Вот и Маленький Мук — спрашивается, куда задевал семимильные туфли, кладоискательную тросточку? Как ребенку понять, отчего владелец таких прелестных предметов не знает и не ищет других радостей, кроме вечерних прогулок — под насмешливые выкрики соседской детворы — по крыше родного дома — того самого, кстати, где проживал когда-то с отцом, который его «недолюбливал, стыдясь его маленького роста»?

Где это видано — у Перро, у братьев Гримм, у Андерсена? — чтобы сказка изо всех сил устремлялась к своему началу, к исходному положению, к тому, чтобы все стало, как было?

Это, по-моему, фирменный фокус Гауфа: он работает с мнимым временем; подделывает мнимое время и продает. Поддельное мнимое время — оно ведь и есть вещество повествования. Разгоняемое мнимой скоростью, создает мнимое пространство…

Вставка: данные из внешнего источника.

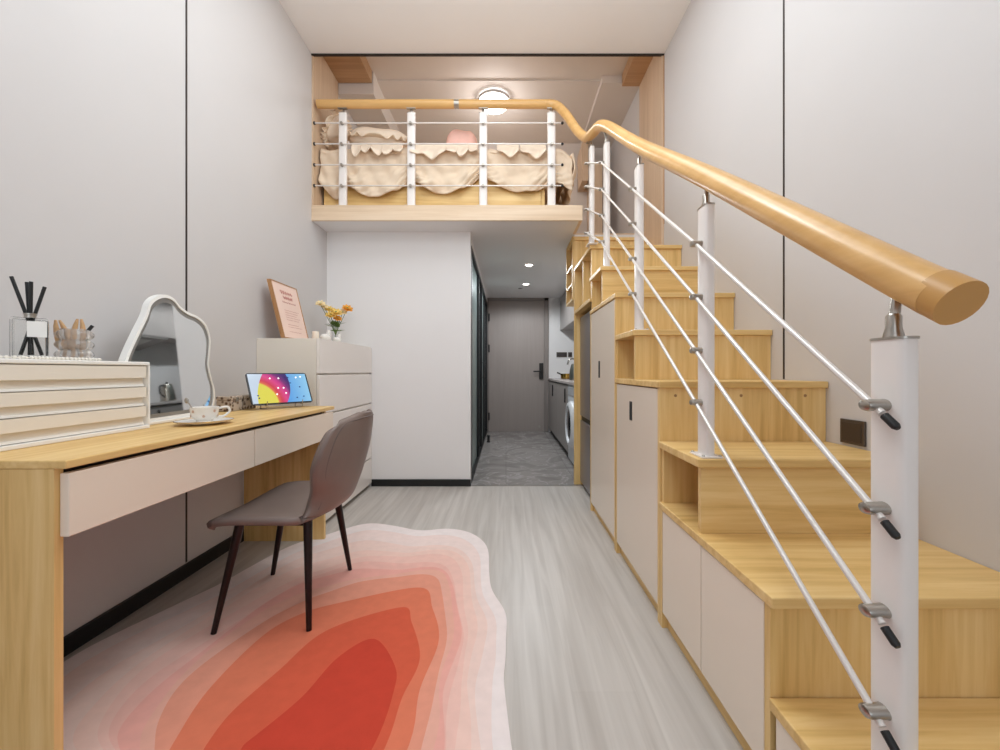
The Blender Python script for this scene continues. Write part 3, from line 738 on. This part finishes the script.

В русской литературе был автор, чрезвычайно похожий на Вильгельма Гауфа. Его современник, ровесник, тоже графоман из дилетантов, тоже написал подряд несколько повестей и тотчас умер (тоже осенью). Повести его тоже трактовали о тщете попыток ускорения, и, например, знаменитый Белинский одобрял их презрительно: дескать, «от них не закипит кровь пылкого юноши, не засверкают очи его огнем восторга; но они не будут тревожить его сна — нет — после них можно задать лихую высыпку»!